--- start Exercise materials ---

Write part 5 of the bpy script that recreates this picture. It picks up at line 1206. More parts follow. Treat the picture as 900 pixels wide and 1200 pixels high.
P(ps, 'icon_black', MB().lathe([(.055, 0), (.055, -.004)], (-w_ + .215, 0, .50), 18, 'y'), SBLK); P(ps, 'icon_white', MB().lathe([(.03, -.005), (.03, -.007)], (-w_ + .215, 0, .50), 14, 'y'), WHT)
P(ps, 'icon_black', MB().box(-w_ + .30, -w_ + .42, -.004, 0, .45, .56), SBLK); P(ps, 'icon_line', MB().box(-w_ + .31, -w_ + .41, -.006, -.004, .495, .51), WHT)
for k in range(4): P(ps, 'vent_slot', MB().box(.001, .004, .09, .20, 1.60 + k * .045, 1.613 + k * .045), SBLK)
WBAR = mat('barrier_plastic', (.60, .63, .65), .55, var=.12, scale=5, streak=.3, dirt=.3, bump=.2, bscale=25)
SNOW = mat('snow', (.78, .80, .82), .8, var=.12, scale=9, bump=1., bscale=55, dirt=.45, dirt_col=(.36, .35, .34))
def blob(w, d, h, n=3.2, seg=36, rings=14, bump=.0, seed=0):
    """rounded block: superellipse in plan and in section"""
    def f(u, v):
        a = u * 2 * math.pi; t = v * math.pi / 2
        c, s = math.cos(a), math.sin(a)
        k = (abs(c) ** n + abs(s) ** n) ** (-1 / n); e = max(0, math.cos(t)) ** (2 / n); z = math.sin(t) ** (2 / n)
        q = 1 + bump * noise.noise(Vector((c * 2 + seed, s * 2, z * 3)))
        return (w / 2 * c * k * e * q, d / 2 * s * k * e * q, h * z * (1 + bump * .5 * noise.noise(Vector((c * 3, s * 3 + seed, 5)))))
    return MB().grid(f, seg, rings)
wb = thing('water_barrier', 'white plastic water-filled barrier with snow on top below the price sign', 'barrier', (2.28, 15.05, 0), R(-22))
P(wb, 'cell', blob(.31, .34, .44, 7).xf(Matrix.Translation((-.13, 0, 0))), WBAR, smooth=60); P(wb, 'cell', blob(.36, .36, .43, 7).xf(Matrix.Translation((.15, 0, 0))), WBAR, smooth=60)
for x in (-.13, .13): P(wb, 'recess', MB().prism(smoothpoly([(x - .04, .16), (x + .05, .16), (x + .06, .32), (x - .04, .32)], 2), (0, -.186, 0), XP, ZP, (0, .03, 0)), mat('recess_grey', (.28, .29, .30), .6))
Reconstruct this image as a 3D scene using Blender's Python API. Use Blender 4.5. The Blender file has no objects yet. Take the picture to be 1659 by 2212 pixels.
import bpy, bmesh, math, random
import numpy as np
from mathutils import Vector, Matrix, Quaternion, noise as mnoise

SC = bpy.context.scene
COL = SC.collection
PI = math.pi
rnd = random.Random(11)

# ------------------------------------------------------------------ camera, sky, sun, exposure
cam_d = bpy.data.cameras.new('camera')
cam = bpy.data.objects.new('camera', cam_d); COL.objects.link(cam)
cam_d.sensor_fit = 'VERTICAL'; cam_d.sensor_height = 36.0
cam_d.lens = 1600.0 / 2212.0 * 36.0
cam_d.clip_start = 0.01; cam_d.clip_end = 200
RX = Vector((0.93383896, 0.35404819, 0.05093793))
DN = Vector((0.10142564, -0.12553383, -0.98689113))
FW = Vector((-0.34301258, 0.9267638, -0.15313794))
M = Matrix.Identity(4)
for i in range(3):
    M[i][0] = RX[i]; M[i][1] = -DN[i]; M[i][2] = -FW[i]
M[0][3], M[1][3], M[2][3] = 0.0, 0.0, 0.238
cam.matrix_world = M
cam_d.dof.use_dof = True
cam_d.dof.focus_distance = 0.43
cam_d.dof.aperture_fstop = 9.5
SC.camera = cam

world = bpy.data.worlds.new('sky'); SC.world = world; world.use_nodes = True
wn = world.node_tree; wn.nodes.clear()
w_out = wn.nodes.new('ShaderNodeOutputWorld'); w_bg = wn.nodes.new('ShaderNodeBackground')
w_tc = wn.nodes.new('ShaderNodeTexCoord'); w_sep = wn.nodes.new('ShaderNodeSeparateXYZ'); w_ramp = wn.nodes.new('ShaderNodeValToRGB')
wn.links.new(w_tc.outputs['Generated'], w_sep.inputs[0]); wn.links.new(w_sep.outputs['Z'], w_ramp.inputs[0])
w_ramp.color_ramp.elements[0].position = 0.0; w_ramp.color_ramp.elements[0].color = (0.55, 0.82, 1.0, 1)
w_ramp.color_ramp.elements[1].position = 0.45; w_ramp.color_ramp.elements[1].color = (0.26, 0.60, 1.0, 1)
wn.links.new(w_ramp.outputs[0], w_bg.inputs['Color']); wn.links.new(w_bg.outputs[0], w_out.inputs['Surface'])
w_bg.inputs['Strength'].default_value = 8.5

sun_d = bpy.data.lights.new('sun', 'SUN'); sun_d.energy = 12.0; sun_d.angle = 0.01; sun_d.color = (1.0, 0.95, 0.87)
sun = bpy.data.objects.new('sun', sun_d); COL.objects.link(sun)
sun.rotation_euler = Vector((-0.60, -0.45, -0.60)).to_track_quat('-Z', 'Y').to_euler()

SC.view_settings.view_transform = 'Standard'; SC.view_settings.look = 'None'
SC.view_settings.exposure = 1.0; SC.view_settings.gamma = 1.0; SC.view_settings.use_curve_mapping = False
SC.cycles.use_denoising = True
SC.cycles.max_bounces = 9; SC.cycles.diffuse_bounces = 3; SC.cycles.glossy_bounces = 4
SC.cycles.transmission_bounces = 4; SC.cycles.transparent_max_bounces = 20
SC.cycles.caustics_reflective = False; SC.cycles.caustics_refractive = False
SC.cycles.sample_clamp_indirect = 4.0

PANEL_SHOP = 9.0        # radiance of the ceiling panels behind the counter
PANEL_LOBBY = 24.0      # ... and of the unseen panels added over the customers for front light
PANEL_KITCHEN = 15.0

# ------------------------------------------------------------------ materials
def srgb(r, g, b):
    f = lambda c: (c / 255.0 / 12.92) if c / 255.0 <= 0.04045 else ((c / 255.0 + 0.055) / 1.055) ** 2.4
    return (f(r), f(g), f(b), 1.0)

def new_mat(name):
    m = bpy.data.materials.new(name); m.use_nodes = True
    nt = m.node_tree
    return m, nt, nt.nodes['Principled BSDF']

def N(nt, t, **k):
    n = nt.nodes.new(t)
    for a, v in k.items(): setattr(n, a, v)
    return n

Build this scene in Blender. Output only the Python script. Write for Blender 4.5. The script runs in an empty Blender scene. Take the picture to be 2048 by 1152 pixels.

--- end Exercise materials ---

• [Exercise goal] Count every line above that holds the string "Python" and give the total, nothing more.

• [Solution to the problem] 2